Advertising & Marketing

Collaborations can lead to higher-impact innovations

Collaboration is a topic that generates quite a bit of positive discussion in the innovation world. In fact, many of Nielsen’s Breakthrough Innovation winners say successful cross-functional collaboration is critical when it comes to in-market success.

But they’re not alone. According to Nielsen’s 2014 Consumer Packaged Goods Innovation report, two in three consumer product professionals rank collaboration among the top three most critical factors for innovation success, outpacing strong leadership and access to financial resources. Even so, 74% of CPG professionals believe their company is not collaborating effectively at all.

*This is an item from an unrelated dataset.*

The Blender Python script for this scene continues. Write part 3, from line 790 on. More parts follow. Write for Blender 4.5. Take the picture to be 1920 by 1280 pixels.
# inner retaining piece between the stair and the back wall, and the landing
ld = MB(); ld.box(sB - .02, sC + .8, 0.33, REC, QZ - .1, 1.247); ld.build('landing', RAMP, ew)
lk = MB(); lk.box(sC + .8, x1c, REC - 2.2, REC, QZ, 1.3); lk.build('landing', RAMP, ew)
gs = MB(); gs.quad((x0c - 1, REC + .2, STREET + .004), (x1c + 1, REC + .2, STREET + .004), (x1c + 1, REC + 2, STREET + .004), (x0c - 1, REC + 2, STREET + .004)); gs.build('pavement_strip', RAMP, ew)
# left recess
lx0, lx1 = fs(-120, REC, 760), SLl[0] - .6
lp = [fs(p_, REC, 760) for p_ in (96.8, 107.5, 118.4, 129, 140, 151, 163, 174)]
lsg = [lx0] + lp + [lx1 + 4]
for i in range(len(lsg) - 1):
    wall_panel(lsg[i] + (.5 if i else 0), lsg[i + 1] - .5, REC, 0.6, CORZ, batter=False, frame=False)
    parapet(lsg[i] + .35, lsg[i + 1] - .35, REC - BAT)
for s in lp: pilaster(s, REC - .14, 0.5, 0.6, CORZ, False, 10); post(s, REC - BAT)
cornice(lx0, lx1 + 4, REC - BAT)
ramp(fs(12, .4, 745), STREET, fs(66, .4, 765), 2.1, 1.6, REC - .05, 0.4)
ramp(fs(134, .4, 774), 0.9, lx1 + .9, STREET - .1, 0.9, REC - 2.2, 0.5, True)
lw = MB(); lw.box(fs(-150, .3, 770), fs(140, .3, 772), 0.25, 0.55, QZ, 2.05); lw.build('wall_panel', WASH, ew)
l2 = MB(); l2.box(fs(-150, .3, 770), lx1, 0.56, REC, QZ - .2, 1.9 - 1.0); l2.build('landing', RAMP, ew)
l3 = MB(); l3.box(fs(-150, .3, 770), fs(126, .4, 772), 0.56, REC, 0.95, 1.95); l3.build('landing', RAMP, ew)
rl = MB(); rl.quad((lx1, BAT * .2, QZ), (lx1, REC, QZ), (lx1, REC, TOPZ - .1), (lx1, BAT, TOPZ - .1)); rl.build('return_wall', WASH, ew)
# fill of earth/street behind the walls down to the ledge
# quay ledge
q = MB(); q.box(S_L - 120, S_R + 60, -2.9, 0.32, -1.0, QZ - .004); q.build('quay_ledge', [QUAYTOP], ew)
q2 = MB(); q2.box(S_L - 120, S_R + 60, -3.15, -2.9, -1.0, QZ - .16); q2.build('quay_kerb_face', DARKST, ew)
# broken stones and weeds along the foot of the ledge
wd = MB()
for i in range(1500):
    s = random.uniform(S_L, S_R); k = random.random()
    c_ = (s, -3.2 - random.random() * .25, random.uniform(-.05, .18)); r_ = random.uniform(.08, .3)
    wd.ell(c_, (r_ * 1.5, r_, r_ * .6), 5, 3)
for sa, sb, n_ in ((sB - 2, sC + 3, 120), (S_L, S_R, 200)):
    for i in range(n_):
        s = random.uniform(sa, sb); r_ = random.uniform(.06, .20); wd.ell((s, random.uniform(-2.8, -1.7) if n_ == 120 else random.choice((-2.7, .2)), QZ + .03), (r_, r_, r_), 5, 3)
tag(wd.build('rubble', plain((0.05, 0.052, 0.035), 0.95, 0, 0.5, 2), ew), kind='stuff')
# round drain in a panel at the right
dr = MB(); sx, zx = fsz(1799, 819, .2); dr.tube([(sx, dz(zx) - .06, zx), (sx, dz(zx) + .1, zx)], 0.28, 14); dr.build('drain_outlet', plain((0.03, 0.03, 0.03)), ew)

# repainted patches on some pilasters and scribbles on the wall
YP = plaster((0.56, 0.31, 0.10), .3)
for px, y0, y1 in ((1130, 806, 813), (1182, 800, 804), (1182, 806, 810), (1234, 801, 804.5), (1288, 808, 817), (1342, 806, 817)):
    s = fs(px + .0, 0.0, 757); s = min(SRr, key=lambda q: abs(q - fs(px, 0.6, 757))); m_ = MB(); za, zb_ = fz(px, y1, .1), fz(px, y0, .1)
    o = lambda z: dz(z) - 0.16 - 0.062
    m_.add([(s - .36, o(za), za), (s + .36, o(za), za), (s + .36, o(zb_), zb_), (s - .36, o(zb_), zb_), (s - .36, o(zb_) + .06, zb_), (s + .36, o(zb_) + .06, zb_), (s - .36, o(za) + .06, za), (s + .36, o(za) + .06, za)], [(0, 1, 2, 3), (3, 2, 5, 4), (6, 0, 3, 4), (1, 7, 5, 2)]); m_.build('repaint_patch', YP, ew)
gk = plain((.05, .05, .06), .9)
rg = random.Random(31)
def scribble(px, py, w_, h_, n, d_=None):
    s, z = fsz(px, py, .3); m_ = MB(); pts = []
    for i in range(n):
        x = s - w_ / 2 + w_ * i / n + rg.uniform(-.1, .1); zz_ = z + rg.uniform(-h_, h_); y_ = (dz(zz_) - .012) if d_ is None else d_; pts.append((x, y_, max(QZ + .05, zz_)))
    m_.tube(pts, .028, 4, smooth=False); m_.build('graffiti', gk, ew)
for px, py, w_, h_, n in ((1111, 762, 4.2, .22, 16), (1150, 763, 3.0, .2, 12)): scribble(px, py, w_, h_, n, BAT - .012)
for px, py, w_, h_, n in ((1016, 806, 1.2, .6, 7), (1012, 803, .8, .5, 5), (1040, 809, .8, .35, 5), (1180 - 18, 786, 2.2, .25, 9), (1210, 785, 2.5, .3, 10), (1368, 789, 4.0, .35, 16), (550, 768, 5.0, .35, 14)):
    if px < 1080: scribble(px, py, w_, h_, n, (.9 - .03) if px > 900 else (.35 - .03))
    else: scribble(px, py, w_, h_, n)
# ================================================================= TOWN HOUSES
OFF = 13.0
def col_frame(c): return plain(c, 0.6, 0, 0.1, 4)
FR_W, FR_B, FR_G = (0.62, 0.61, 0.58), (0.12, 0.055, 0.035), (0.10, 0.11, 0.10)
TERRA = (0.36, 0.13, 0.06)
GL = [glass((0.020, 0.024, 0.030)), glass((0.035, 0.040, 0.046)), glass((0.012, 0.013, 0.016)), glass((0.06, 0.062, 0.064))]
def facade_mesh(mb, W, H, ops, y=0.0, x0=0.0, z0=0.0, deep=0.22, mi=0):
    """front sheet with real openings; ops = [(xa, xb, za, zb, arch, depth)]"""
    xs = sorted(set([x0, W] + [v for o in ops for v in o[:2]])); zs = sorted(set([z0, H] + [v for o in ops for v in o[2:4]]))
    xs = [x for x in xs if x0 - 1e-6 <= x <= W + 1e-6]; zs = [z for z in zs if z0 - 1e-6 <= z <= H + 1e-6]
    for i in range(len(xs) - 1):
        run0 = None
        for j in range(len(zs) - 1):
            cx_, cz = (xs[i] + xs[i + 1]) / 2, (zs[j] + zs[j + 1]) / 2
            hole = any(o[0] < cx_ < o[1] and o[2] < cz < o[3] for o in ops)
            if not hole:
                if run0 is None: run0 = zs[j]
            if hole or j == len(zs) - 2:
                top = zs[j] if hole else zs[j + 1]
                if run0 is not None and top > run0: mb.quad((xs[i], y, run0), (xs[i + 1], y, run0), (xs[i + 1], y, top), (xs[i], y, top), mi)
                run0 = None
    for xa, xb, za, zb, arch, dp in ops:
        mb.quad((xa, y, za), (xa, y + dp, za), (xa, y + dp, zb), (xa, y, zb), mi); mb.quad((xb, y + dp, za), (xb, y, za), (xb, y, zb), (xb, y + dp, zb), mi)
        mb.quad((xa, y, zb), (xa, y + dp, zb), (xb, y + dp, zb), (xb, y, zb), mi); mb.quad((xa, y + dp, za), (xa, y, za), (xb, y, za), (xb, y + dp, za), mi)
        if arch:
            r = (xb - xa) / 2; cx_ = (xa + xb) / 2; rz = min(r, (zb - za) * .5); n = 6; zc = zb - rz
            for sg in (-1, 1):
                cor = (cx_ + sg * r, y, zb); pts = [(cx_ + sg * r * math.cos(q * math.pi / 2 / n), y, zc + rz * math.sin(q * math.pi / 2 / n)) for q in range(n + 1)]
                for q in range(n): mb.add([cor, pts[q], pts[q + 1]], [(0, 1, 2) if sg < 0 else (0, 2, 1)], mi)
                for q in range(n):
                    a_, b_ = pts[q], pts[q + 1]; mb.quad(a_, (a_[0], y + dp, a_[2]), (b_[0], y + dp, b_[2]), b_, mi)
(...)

What are companies sacrificing by not investing in and encouraging better cross-functional collaboration? To answer this question, a recent Nielsen study examined the impact of collaboration in the concept development stage of innovation, when a new product can still take a variety of different directions in terms of formulation and positioning. For example, should a new energy drink be sugar free? All natural? Should it provide a pre-workout boost, or should it increase productivity as an afternoon pick-me-up? What should the product name be? These are just a few of the many elements that may go into a new product concept. As a result, having a diverse range of ideas can drastically affect how a new product comes to life.

The results of the study shed some light on handful of key findings.

LARGER TEAMS GENERATE BETTER CONCEPTS

Involving more collaborators leads to a larger pool of ideas, which creates more opportunities to identify a single idea that consumers truly love. According to the data, teams of six or more people generated concepts that performed 58% better with consumers in pre-market testing than the brands’ initial, “starting point” concepts. Those starting point concepts were developed by teams of two people and performed only 16% better than baseline results with consumers.

MORE DIVERSE TEAMS GENERATE BETTER CONCEPTS

Involving collaborators from different functional roles (e.g., marketing, consumer insights, sales, R&D, etc.) has a positive effect on concept performance. Teams with representatives from four or more functions generated concepts that performed 46% better than baseline results with consumers relative to teams with fewer functional roles represented.

COMPANIES FIND COLLABORATION CHALLENGING

Based on Nielsen’s data, 54% of projects involve only one or two people with a direct role in concept development.

Not surprisingly, teams with only one or two functional roles represented develop the vast majority of product concepts. Many companies struggle to include collaborators from teams outside of the marketing and consumer insights realms. In fact, 70% of the collaborators in Nielsen’s study hailed from these functions—despite the fact that product concepts generated by teams that included other functions (such as R&D and sales) performed 18% better than those that were limited to marketing and consumer insights.